▶ Directions
Print the data exactly as it is given, please.

^^^^

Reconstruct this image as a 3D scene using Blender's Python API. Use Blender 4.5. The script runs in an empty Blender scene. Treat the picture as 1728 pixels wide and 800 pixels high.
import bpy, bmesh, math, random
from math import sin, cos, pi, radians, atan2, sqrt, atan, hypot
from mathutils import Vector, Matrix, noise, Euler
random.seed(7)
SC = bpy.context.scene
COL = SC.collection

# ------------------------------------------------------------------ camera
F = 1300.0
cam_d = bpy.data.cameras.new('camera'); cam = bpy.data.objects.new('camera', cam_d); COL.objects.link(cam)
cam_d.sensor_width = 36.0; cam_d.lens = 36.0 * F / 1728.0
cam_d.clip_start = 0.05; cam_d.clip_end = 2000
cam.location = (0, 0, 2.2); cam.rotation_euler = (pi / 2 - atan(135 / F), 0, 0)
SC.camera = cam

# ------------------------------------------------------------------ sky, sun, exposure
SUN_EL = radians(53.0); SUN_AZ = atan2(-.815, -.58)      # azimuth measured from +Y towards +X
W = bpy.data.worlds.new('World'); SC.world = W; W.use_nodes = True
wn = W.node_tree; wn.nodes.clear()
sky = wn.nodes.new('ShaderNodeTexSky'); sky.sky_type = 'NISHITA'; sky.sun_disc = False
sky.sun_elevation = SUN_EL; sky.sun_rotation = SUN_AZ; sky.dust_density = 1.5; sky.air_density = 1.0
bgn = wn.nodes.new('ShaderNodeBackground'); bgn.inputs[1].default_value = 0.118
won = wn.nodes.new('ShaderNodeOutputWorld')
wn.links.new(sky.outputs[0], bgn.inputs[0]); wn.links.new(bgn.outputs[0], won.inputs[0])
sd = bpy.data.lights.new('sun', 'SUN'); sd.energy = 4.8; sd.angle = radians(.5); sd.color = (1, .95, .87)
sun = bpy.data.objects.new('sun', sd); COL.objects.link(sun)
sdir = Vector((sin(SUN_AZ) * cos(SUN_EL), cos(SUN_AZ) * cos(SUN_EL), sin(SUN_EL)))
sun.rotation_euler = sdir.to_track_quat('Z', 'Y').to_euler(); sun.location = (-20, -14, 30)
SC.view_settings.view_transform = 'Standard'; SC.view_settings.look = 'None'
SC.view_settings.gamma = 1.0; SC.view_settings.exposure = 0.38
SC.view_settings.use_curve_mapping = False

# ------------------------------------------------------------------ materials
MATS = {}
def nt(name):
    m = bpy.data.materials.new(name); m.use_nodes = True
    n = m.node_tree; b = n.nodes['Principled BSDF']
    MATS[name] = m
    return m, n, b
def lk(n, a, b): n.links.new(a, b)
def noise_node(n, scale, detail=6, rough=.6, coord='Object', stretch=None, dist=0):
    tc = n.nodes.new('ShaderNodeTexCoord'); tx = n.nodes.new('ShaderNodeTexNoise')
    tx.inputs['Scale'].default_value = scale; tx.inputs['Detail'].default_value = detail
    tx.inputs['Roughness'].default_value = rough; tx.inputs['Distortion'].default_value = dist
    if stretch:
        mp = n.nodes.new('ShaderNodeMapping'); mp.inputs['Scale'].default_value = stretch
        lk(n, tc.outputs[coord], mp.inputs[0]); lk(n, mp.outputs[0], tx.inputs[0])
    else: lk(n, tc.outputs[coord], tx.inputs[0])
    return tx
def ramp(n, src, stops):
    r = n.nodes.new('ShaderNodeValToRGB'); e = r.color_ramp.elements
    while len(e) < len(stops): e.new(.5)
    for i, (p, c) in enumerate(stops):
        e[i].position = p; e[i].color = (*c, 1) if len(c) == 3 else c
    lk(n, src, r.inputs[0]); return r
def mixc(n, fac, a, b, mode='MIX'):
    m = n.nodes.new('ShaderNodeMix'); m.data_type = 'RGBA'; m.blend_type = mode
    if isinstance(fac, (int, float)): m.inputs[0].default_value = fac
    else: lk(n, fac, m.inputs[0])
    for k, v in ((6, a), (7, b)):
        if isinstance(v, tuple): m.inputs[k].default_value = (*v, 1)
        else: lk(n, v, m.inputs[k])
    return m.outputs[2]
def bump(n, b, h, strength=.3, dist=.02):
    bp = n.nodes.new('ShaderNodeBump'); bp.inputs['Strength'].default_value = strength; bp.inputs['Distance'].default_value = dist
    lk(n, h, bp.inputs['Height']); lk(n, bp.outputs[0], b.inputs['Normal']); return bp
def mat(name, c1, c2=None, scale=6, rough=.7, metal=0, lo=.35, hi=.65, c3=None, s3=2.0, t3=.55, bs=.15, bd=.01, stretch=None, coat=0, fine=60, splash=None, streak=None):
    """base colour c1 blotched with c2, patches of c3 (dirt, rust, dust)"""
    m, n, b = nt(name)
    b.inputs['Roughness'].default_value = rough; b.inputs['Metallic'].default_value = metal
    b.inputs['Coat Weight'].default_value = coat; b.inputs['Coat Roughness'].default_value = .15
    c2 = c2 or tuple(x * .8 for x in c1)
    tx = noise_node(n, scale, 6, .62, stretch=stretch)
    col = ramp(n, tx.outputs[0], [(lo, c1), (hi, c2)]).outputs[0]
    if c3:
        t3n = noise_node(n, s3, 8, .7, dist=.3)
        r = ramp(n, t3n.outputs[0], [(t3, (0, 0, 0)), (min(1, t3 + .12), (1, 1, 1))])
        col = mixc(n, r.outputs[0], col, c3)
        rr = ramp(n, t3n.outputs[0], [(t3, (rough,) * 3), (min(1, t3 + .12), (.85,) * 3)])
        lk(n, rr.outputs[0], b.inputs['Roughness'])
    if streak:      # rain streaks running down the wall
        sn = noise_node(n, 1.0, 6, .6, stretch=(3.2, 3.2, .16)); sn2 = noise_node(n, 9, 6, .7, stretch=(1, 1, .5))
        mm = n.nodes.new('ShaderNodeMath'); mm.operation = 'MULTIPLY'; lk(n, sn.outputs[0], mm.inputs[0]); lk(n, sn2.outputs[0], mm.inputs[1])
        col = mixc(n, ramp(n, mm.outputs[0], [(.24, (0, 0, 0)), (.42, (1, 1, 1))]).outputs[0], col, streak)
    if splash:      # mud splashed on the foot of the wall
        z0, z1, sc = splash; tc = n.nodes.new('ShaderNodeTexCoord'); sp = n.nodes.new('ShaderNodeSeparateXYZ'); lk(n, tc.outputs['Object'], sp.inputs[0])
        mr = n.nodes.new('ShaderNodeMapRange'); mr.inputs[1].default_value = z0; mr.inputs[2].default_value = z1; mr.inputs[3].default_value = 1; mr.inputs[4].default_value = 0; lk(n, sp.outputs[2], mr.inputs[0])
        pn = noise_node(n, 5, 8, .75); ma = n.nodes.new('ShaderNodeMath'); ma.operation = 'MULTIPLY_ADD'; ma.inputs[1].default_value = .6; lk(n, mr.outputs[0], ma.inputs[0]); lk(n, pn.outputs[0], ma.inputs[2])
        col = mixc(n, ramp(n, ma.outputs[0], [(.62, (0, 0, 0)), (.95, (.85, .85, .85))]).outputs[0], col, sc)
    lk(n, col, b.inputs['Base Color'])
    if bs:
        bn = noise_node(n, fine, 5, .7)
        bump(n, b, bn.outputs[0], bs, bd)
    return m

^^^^

▶ Answer to this problem
Reconstruct this image as a 3D scene using Blender's Python API. Use Blender 4.5. The script runs in an empty Blender scene. Treat the picture as 1728 pixels wide and 800 pixels high.
import bpy, bmesh, math, random
from math import sin, cos, pi, radians, atan2, sqrt, atan, hypot
from mathutils import Vector, Matrix, noise, Euler
random.seed(7)
SC = bpy.context.scene
COL = SC.collection

# ------------------------------------------------------------------ camera
F = 1300.0
cam_d = bpy.data.cameras.new('camera'); cam = bpy.data.objects.new('camera', cam_d); COL.objects.link(cam)
cam_d.sensor_width = 36.0; cam_d.lens = 36.0 * F / 1728.0
cam_d.clip_start = 0.05; cam_d.clip_end = 2000
cam.location = (0, 0, 2.2); cam.rotation_euler = (pi / 2 - atan(135 / F), 0, 0)
SC.camera = cam

# ------------------------------------------------------------------ sky, sun, exposure
SUN_EL = radians(53.0); SUN_AZ = atan2(-.815, -.58)      # azimuth measured from +Y towards +X
W = bpy.data.worlds.new('World'); SC.world = W; W.use_nodes = True
wn = W.node_tree; wn.nodes.clear()
sky = wn.nodes.new('ShaderNodeTexSky'); sky.sky_type = 'NISHITA'; sky.sun_disc = False
sky.sun_elevation = SUN_EL; sky.sun_rotation = SUN_AZ; sky.dust_density = 1.5; sky.air_density = 1.0
bgn = wn.nodes.new('ShaderNodeBackground'); bgn.inputs[1].default_value = 0.118
won = wn.nodes.new('ShaderNodeOutputWorld')
wn.links.new(sky.outputs[0], bgn.inputs[0]); wn.links.new(bgn.outputs[0], won.inputs[0])
sd = bpy.data.lights.new('sun', 'SUN'); sd.energy = 4.8; sd.angle = radians(.5); sd.color = (1, .95, .87)
sun = bpy.data.objects.new('sun', sd); COL.objects.link(sun)
sdir = Vector((sin(SUN_AZ) * cos(SUN_EL), cos(SUN_AZ) * cos(SUN_EL), sin(SUN_EL)))
sun.rotation_euler = sdir.to_track_quat('Z', 'Y').to_euler(); sun.location = (-20, -14, 30)
SC.view_settings.view_transform = 'Standard'; SC.view_settings.look = 'None'
SC.view_settings.gamma = 1.0; SC.view_settings.exposure = 0.38
SC.view_settings.use_curve_mapping = False

# ------------------------------------------------------------------ materials
MATS = {}
def nt(name):
    m = bpy.data.materials.new(name); m.use_nodes = True
    n = m.node_tree; b = n.nodes['Principled BSDF']
    MATS[name] = m
    return m, n, b
def lk(n, a, b): n.links.new(a, b)
def noise_node(n, scale, detail=6, rough=.6, coord='Object', stretch=None, dist=0):
    tc = n.nodes.new('ShaderNodeTexCoord'); tx = n.nodes.new('ShaderNodeTexNoise')
    tx.inputs['Scale'].default_value = scale; tx.inputs['Detail'].default_value = detail
    tx.inputs['Roughness'].default_value = rough; tx.inputs['Distortion'].default_value = dist
    if stretch:
        mp = n.nodes.new('ShaderNodeMapping'); mp.inputs['Scale'].default_value = stretch
        lk(n, tc.outputs[coord], mp.inputs[0]); lk(n, mp.outputs[0], tx.inputs[0])
    else: lk(n, tc.outputs[coord], tx.inputs[0])
    return tx
def ramp(n, src, stops):
    r = n.nodes.new('ShaderNodeValToRGB'); e = r.color_ramp.elements
    while len(e) < len(stops): e.new(.5)
    for i, (p, c) in enumerate(stops):
        e[i].position = p; e[i].color = (*c, 1) if len(c) == 3 else c
    lk(n, src, r.inputs[0]); return r
def mixc(n, fac, a, b, mode='MIX'):
    m = n.nodes.new('ShaderNodeMix'); m.data_type = 'RGBA'; m.blend_type = mode
    if isinstance(fac, (int, float)): m.inputs[0].default_value = fac
    else: lk(n, fac, m.inputs[0])
    for k, v in ((6, a), (7, b)):
        if isinstance(v, tuple): m.inputs[k].default_value = (*v, 1)
        else: lk(n, v, m.inputs[k])
    return m.outputs[2]
def bump(n, b, h, strength=.3, dist=.02):
    bp = n.nodes.new('ShaderNodeBump'); bp.inputs['Strength'].default_value = strength; bp.inputs['Distance'].default_value = dist
    lk(n, h, bp.inputs['Height']); lk(n, bp.outputs[0], b.inputs['Normal']); return bp
def mat(name, c1, c2=None, scale=6, rough=.7, metal=0, lo=.35, hi=.65, c3=None, s3=2.0, t3=.55, bs=.15, bd=.01, stretch=None, coat=0, fine=60, splash=None, streak=None):
    """base colour c1 blotched with c2, patches of c3 (dirt, rust, dust)"""
    m, n, b = nt(name)
    b.inputs['Roughness'].default_value = rough; b.inputs['Metallic'].default_value = metal
    b.inputs['Coat Weight'].default_value = coat; b.inputs['Coat Roughness'].default_value = .15
    c2 = c2 or tuple(x * .8 for x in c1)
    tx = noise_node(n, scale, 6, .62, stretch=stretch)
    col = ramp(n, tx.outputs[0], [(lo, c1), (hi, c2)]).outputs[0]
    if c3:
        t3n = noise_node(n, s3, 8, .7, dist=.3)
        r = ramp(n, t3n.outputs[0], [(t3, (0, 0, 0)), (min(1, t3 + .12), (1, 1, 1))])
        col = mixc(n, r.outputs[0], col, c3)
        rr = ramp(n, t3n.outputs[0], [(t3, (rough,) * 3), (min(1, t3 + .12), (.85,) * 3)])
        lk(n, rr.outputs[0], b.inputs['Roughness'])
    if streak:      # rain streaks running down the wall
        sn = noise_node(n, 1.0, 6, .6, stretch=(3.2, 3.2, .16)); sn2 = noise_node(n, 9, 6, .7, stretch=(1, 1, .5))
        mm = n.nodes.new('ShaderNodeMath'); mm.operation = 'MULTIPLY'; lk(n, sn.outputs[0], mm.inputs[0]); lk(n, sn2.outputs[0], mm.inputs[1])
        col = mixc(n, ramp(n, mm.outputs[0], [(.24, (0, 0, 0)), (.42, (1, 1, 1))]).outputs[0], col, streak)
    if splash:      # mud splashed on the foot of the wall
        z0, z1, sc = splash; tc = n.nodes.new('ShaderNodeTexCoord'); sp = n.nodes.new('ShaderNodeSeparateXYZ'); lk(n, tc.outputs['Object'], sp.inputs[0])
        mr = n.nodes.new('ShaderNodeMapRange'); mr.inputs[1].default_value = z0; mr.inputs[2].default_value = z1; mr.inputs[3].default_value = 1; mr.inputs[4].default_value = 0; lk(n, sp.outputs[2], mr.inputs[0])
        pn = noise_node(n, 5, 8, .75); ma = n.nodes.new('ShaderNodeMath'); ma.operation = 'MULTIPLY_ADD'; ma.inputs[1].default_value = .6; lk(n, mr.outputs[0], ma.inputs[0]); lk(n, pn.outputs[0], ma.inputs[2])
        col = mixc(n, ramp(n, ma.outputs[0], [(.62, (0, 0, 0)), (.95, (.85, .85, .85))]).outputs[0], col, sc)
    lk(n, col, b.inputs['Base Color'])
    if bs:
        bn = noise_node(n, fine, 5, .7)
        bump(n, b, bn.outputs[0], bs, bd)
    return m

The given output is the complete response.